Heavy rains to prolong flooding around NSW

Date: 2021-11-29 16:51:41

After weeks of heavy rain around the state, NSW is facing further severe weather which could prolong ongoing flooding.

A severe thunderstorm warning issued on Monday night predicted heavy rainfall and flash flooding for parts of northern NSW and further heavy rainfall has been predicted on Tuesday for an area north of Inverell up to the Queensland border.

“A tropical airmass with abundant moisture” will continue to deliver heavy rain on Tuesday, the Bureau of Meteorology says.

Six-hourly rainfall totals between 50 to 70mm are possible with areas including Tenterfield, Liston, Drake, Emmaville, Boggabilla and Ashford in the path.

NSW State Emergency Service northern zone Superintendent Mark Elm says the possibility of torrential rain means people should prepare their homes by securing outdoor items, trimming trees and clearing their gutters so the rain can drain away.

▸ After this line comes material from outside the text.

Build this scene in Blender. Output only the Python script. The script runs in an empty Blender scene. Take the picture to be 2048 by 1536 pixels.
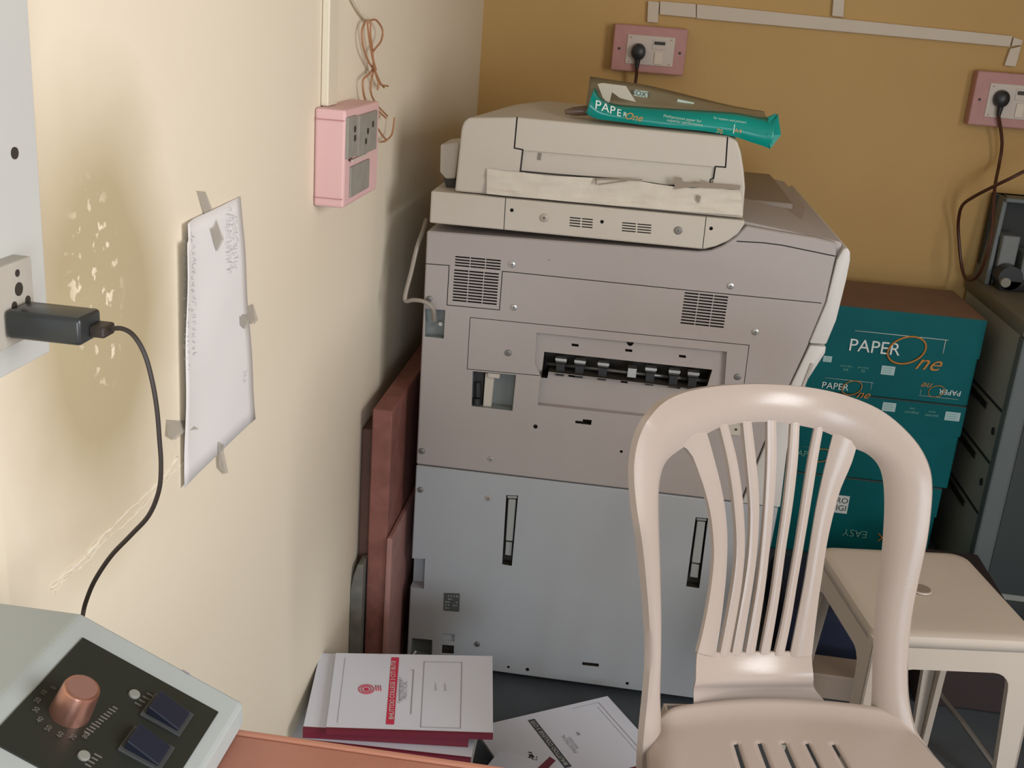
import bpy, bmesh, math, random
from mathutils import Vector, Matrix
random.seed(7)
C = bpy.context.scene.collection
PI = math.pi
# ---------------------------------------------------------------- camera
FPX = 2180.0
YAW, PITCH, ROLL = [math.radians(v) for v in (-5.6, 18.65, 4.5)]
CAM = Vector((0, 0, 1.345))
cy, sy = math.cos(YAW), math.sin(YAW)
r0 = Vector((cy, -sy, 0)); f0 = Vector((sy, cy, 0)); u0 = Vector((0, 0, 1))
fw = f0*math.cos(PITCH) - u0*math.sin(PITCH)
u1 = u0*math.cos(PITCH) + f0*math.sin(PITCH)
rt = r0*math.cos(ROLL) + u1*math.sin(ROLL)
up = u1*math.cos(ROLL) - r0*math.sin(ROLL)
cd = bpy.data.cameras.new('camera'); cam = bpy.data.objects.new('camera', cd); C.objects.link(cam)
cd.sensor_width = 36; cd.lens = FPX/2048*36; cd.clip_start = .01
m = Matrix.Identity(4)
for i in range(3):
    m[i][0] = rt[i]; m[i][1] = up[i]; m[i][2] = -fw[i]; m[i][3] = CAM[i]
cam.matrix_world = m
bpy.context.scene.camera = cam

def ray(px, py):
    return rt*((px-1024)/FPX) - up*((py-768)/FPX) + fw
def aY(px, py, Y): r = ray(px, py); return CAM + r*(Y/r.y)
def aX(px, py, X): r = ray(px, py); return CAM + r*(X/r.x)
def aZ(px, py, Z): r = ray(px, py); return CAM + r*((Z-CAM.z)/r.z)
def aP(px, py, p0, n): r = ray(px, py); return CAM + r*((p0-CAM).dot(n)/r.dot(n))

# ---------------------------------------------------------------- materials
def mat(name, col, rough=.6, metal=0, noise=0, scale=20, col2=None, bump=0, bscale=200, alpha=1, spec=.5, emit=0):
    m = bpy.data.materials.new(name); m.use_nodes = True
    nt = m.node_tree; b = nt.nodes['Principled BSDF']
    b.inputs['Base Color'].default_value = (*col, 1); b.inputs['Roughness'].default_value = rough
    b.inputs['Metallic'].default_value = metal; b.inputs['Specular IOR Level'].default_value = spec
    if alpha < 1: b.inputs['Alpha'].default_value = alpha
    if noise or bump:
        tc = nt.nodes.new('ShaderNodeTexCoord')
    if noise:
        n = nt.nodes.new('ShaderNodeTexNoise'); n.inputs['Scale'].default_value = scale; n.inputs['Detail'].default_value = 6
        nt.links.new(tc.outputs['Object'], n.inputs['Vector'])
        r = nt.nodes.new('ShaderNodeMapRange'); r.inputs[1].default_value = .35; r.inputs[2].default_value = .68
        r.inputs[3].default_value = 0; r.inputs[4].default_value = noise
        nt.links.new(n.outputs['Fac'], r.inputs[0])
        mx = nt.nodes.new('ShaderNodeMix'); mx.data_type = 'RGBA'
        mx.inputs[6].default_value = (*col, 1); mx.inputs[7].default_value = (*(col2 or [c*.5 for c in col]), 1)
        nt.links.new(r.outputs[0], mx.inputs[0]); nt.links.new(mx.outputs[2], b.inputs['Base Color'])
    if bump:
        n2 = nt.nodes.new('ShaderNodeTexNoise'); n2.inputs['Scale'].default_value = bscale; n2.inputs['Detail'].default_value = 4
        nt.links.new(tc.outputs['Object'], n2.inputs['Vector'])
        bp = nt.nodes.new('ShaderNodeBump'); bp.inputs['Strength'].default_value = bump; bp.inputs['Distance'].default_value = .002
        nt.links.new(n2.outputs['Fac'], bp.inputs['Height']); nt.links.new(bp.outputs['Normal'], b.inputs['Normal'])
    return m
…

After the SES conducted more than 30 flood rescues in a 24-hour period from Sunday to Monday, Supt Elm urged people to avoid floodwaters and drive to the conditions.

“The next few days are going to be dangerous conditions … if you come across a flooded road please make the safe decision,” he said.

The BOM says heavy rain forecast for northern NSW on Tuesday and Wednesday could deliver minor flooding along the Wilsons River and Richmond River, and cause renewed river rises and flooding on the Upper Macintyre, Gwydir and Namoi Rivers, which have already been subject to flood warnings.

In addition to those rivers, there are also flood warnings current in catchments including the Hunter, Severn, Lower Macintyre, Castlereagh, Macquarie, Bogan, Lachlan, Murrumbidgee, Mirrool Creek, Murray, Warrego, Paroo and Barwon Rivers.

People around NSW that have been affected by recent flooding can access disaster support payments, but NSW Farmers Association president James Jackson says there also needs to be money for local councils to fix road damage, including on unsealed roads where “the damage can be even worse”.

“Rather than wait for the damage bill to start coming in, we need to get ahead of it and start planning these repairs urgently,” Mr Jackson said.

Bitumen being washed away and leaving behind deep potholes poses “a big problem for farmers trying to get their harvest to market, but it’s fundamentally a safety issue for regional communities”.

He said there was added urgency as farmers trying to salvage crops needed to get heavy equipment to their properties.

Meanwhile, comparison website Finder has warned people to check their insurance policies after a nationwide survey found only 41 per cent of people who have home and contents insurance are covered for floods, and more than a quarter of them don’t actually know what their policy includes.